Zahllose Sümpfe, Tümpel und Torfgebiete wurden trockengelegt für den Bau von Landhäusern, denn es winkten große Immobiliengewinne. Der Grundwasserspiegel geriet aus dem Gleichgewicht. Das ist nicht nur ein russisches Phänomen, aber das macht es nicht besser.

Die Waldbrände in Russland sind nicht der übliche Sommerlochkatastrophenschlager, es handelt sich um eine in diesem Land nie gekannte Ausnahmesituation. Und wenn irgendwann und hoffentlich bald die letzten Feuer gelöscht sind und der Rauch sich gelegt hat, wird mit dem Wiederaufbau auch die Ursachenanalyse beginnen.

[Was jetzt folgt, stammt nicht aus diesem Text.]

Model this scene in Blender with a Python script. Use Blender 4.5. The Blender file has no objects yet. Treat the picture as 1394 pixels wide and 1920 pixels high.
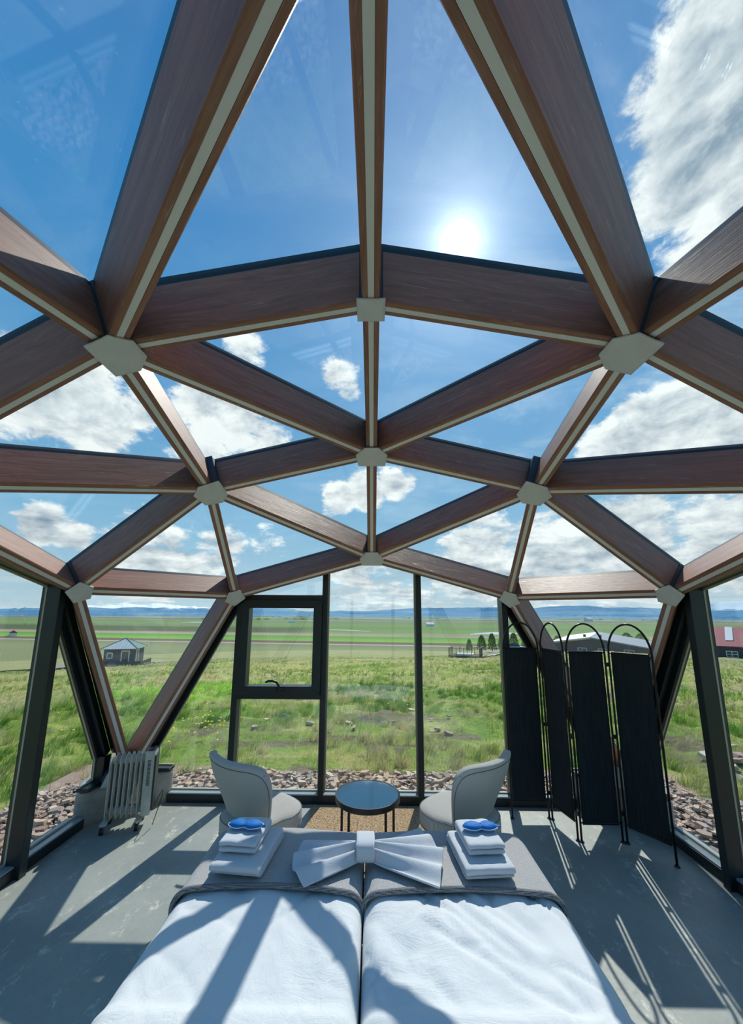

Dann werden sich die Menschen jenseits vom Katastrophenaktionismus ihrer Führungsfiguren fragen, wie es soweit kommen konnte.

Und Joseph Beuys würde wieder neue Bäume pflanzen, so wie 1982 die 7000 Eichen für die Documenta in Kassel. Film ab für unsere russischen Actionhelden: Putin und Medwedjew graben und pflanzen gemeinsam. Endlich mal ein Video, das sich lohnen würde anzuschauen.